Qilong's avatar
Yes, escaping the pose constraint!
Algoroth's avatar
What do you think of Greg Paul's hadrosaur reconstructions and restorations, with that straight across the back of the neck to head form? They look kind of....off....to me. Do you know of a modern animal built like that?
Qilong's avatar
The reconstruction is based on unpublished mummies which supposedly preserved this integument. This has since been shown to be incorrect, but the secondary reasoning used by Paul was that there was a "mammal-style" nuchal ligament (ligamentum nuchalis) that spanned the rear of the skull to the anterior dorsals. The complexity of this ligament is understated, and likely very, very different from what anyone, including Paul, restore it as. For one, it is not just one ligament, and it is bound is many branches to every single vertebra between the origin and the insertion. It is also based, as in birds, on a system of muscles that have "ligamentized" rather than just the basal ligament fibres before the appearance of muscle fibres in the system. The system is birds is very complex, and forms an array that spans the neck like an inverted truss, and keep the neck in small birds in a permanent U-shape, while in larger birds it follows the vertebral curve of the neck and is strongly associated with large ligament scars or knobs. We see this in sauropods, for example, and it implies the nuchal system was much more closely associated with the vertebral curve than apart from it, while in hadrosaurs, this is less clear.
Algoroth's avatar
Thanks for the info! I have seen a pic of what seems to be a corythosaur mummy that SEEMS to show the body outline. Could be wrong in what I think I see, and it shows a rather horse-like configuration, which would make sense to me.

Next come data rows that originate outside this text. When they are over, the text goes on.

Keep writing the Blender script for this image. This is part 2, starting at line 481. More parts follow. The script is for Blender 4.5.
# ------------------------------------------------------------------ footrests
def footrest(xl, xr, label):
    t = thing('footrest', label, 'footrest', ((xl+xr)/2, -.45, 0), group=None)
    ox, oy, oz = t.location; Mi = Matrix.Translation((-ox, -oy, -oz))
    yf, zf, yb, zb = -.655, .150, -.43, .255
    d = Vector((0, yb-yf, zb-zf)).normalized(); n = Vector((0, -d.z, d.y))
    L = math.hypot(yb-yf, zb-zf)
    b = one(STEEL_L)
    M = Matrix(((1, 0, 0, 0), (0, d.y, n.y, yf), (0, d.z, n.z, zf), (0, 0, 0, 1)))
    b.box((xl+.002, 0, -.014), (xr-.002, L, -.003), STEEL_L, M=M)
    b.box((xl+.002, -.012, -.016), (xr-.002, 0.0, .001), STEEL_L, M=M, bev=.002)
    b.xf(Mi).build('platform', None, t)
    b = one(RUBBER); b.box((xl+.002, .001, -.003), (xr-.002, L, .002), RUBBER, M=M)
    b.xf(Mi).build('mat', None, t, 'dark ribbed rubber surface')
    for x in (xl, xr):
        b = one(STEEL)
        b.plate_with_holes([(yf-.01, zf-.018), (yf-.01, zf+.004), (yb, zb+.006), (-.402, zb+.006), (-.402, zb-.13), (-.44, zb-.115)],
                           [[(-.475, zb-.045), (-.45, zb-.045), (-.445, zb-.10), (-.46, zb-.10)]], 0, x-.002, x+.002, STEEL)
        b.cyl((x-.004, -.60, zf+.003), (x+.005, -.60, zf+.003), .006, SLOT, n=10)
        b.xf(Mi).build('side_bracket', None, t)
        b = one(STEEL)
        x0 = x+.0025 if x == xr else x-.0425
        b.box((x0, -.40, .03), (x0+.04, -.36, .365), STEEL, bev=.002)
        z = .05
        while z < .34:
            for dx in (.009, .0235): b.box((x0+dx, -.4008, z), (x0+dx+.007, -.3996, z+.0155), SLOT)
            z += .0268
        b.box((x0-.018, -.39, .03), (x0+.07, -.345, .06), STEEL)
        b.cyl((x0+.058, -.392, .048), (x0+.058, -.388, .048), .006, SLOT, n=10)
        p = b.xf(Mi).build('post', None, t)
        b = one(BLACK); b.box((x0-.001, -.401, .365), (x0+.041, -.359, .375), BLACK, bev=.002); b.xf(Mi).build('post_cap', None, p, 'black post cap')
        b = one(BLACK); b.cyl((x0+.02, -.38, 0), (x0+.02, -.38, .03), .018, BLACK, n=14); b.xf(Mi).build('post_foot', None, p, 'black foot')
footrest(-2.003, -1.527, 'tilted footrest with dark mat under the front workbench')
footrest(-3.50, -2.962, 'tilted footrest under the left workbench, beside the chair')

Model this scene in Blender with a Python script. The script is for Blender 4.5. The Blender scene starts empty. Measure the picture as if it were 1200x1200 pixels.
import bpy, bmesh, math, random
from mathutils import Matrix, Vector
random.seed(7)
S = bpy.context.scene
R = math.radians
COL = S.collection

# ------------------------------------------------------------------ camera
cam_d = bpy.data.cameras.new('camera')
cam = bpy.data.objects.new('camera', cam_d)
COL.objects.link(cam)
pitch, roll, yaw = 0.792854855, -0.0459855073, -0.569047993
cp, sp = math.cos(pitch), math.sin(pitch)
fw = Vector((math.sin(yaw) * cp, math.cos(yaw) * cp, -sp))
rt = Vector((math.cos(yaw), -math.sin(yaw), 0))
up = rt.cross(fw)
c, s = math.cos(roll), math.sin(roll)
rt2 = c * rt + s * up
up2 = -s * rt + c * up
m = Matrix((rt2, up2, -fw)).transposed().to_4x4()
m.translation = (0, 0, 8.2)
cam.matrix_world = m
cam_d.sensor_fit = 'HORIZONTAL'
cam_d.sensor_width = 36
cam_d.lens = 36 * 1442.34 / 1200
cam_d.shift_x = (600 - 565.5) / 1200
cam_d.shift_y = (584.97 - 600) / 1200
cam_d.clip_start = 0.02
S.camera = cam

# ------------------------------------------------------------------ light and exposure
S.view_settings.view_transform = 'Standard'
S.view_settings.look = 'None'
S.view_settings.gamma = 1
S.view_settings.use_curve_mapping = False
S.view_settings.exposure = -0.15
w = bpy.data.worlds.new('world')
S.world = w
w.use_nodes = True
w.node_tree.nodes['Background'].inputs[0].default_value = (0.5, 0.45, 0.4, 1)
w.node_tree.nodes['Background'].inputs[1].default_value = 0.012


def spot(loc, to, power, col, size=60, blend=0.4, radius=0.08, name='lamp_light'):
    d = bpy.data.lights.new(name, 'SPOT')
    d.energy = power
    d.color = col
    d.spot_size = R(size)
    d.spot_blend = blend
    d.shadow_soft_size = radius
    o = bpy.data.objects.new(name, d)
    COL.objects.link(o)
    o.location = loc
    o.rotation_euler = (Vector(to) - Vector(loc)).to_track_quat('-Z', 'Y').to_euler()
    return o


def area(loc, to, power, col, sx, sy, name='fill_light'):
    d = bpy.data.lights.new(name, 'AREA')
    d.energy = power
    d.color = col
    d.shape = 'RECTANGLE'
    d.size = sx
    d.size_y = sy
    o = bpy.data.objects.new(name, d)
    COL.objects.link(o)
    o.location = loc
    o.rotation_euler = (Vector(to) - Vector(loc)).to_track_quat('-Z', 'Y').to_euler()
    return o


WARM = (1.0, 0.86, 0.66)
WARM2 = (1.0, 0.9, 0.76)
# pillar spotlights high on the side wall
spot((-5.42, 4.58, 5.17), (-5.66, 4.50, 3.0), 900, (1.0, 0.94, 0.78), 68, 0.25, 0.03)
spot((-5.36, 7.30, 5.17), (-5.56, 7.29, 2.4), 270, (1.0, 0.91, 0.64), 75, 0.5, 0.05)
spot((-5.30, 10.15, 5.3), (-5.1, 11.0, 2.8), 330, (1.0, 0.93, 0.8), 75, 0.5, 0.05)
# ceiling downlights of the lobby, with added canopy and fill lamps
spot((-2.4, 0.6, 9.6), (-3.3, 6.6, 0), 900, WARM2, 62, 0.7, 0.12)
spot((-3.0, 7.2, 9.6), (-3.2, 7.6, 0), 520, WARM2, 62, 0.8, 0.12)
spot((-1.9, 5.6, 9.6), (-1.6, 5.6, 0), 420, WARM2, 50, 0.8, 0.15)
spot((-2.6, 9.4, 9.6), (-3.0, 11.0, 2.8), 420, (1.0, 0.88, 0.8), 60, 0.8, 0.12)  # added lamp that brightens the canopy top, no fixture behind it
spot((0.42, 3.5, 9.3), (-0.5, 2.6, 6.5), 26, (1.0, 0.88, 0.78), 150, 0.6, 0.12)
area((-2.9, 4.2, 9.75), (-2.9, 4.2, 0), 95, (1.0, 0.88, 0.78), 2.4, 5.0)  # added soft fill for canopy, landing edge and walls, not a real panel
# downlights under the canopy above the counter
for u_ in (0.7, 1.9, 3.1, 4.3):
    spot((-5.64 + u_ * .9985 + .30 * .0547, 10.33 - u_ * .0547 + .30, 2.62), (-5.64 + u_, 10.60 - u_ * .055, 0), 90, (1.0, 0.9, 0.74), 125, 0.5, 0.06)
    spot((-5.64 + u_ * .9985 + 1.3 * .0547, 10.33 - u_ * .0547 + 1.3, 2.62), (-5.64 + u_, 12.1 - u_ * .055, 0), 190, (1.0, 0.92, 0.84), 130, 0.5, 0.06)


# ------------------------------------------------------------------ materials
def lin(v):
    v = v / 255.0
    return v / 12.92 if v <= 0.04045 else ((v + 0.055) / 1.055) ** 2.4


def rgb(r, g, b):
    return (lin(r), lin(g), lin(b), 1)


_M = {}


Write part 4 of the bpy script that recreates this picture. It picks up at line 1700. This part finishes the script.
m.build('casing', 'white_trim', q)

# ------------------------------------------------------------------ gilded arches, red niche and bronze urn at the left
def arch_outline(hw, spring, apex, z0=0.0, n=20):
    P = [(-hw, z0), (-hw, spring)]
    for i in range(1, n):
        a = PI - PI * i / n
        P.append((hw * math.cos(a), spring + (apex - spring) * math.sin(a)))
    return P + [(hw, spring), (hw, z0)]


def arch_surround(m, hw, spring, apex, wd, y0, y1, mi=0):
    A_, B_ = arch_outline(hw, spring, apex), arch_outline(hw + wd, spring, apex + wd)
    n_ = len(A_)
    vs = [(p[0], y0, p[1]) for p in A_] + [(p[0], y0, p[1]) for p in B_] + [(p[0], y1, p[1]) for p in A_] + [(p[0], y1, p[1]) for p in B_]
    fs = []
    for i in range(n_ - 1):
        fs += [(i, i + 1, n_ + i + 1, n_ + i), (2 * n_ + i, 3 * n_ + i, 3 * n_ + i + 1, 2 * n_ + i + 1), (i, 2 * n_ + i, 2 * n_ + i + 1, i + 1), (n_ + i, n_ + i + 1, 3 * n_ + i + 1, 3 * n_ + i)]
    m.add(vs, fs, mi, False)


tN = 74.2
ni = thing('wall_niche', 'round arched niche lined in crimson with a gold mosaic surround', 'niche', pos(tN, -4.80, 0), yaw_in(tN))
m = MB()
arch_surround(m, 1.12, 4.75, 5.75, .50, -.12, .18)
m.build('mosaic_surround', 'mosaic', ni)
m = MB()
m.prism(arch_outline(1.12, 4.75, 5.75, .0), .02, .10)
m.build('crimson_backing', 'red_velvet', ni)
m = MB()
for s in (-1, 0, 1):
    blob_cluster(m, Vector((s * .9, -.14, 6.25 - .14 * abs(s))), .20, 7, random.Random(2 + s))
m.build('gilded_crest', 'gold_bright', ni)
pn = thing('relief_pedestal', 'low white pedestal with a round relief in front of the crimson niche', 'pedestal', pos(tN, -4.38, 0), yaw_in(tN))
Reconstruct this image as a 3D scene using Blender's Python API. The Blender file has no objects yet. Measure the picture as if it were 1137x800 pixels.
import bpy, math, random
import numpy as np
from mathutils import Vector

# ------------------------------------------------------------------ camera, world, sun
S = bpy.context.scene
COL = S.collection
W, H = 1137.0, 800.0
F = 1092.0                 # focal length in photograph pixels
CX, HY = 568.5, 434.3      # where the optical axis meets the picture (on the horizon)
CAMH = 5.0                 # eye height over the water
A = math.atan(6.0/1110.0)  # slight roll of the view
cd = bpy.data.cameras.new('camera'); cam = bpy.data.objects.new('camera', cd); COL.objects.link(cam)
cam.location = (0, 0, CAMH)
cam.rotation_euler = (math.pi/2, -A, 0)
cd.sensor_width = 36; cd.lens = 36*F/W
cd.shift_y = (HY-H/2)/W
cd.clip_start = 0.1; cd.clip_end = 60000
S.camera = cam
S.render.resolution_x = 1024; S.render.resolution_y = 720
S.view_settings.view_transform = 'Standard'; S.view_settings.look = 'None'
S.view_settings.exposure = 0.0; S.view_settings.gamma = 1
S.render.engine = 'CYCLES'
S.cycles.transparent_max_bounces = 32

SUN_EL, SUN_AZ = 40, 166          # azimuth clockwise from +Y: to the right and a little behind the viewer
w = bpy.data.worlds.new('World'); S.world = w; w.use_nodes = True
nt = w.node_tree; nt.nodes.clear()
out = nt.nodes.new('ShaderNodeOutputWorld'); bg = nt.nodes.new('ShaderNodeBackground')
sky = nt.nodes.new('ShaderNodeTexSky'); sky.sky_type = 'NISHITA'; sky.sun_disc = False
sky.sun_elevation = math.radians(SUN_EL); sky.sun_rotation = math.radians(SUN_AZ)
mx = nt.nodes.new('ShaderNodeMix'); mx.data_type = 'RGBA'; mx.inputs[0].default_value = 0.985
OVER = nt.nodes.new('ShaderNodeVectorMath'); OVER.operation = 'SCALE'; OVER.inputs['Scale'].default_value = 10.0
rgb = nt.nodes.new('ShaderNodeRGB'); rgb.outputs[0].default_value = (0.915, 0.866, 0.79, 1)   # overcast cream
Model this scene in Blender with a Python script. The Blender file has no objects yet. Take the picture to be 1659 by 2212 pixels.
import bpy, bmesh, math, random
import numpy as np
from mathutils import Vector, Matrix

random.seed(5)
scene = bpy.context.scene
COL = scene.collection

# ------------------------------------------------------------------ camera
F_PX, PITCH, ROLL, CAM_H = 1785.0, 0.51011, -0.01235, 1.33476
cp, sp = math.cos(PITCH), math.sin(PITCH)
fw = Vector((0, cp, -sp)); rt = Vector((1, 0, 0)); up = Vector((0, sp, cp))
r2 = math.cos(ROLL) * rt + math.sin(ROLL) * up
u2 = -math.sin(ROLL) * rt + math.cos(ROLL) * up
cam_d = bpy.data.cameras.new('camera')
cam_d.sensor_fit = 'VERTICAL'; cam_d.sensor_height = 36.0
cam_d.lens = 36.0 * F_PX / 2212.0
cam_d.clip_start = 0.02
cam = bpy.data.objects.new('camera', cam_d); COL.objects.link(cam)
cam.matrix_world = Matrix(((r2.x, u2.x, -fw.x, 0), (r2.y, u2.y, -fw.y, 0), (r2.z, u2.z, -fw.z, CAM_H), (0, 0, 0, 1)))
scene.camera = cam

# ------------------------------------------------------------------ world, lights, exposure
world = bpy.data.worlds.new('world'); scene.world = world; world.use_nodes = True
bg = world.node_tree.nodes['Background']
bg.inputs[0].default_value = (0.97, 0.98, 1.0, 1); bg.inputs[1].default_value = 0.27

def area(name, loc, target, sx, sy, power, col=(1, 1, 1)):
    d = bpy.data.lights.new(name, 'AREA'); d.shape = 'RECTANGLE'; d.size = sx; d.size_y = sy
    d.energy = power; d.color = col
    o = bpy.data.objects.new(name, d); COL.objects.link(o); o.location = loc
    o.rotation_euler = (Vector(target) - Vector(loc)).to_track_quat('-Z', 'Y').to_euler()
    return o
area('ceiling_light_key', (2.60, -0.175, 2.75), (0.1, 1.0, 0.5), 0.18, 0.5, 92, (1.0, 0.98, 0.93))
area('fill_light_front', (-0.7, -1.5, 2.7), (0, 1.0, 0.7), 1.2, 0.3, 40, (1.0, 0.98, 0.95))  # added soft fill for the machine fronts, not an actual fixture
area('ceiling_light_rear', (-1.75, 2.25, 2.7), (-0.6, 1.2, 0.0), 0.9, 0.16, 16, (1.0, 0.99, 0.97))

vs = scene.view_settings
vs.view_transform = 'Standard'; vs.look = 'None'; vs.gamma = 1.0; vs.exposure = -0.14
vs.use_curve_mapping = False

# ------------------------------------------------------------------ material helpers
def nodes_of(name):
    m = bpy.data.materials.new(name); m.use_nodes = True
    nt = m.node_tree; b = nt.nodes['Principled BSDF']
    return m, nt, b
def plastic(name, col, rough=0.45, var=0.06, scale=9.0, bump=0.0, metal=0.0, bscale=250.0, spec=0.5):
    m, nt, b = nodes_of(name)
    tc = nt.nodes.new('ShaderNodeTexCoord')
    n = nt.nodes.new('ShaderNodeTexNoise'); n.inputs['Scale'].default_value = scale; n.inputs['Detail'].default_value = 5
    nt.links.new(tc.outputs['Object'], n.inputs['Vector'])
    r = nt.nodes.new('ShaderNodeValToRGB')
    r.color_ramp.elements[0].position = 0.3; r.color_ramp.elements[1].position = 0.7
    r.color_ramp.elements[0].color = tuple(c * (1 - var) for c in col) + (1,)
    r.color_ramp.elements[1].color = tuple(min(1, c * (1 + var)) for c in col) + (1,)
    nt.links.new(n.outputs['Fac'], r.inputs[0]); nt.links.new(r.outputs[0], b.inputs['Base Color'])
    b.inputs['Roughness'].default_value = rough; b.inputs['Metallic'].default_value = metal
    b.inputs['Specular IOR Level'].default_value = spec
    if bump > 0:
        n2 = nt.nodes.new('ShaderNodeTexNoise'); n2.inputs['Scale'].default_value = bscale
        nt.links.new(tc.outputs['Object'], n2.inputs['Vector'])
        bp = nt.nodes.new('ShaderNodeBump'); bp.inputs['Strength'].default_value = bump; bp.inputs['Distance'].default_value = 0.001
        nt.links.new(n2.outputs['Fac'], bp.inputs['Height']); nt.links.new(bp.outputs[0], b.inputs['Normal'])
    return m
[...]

Even bison don't have the configuration Paul shows, and their tall spine thingees are closer to the neck than in hadrosaurs. That does not prove anything, but Paul's configuration seems to me to heavily constrict a hadrosaurian's ability to move both neck and body. Usually, in nature, animals in the wild don't seem to be built to not be able to move to the best of their ability, sloths included, but of course, not including sessile animals like barnacles. In other words, most any depiction of an animal (endoskeletal) that looks like it can't move right...is wrong.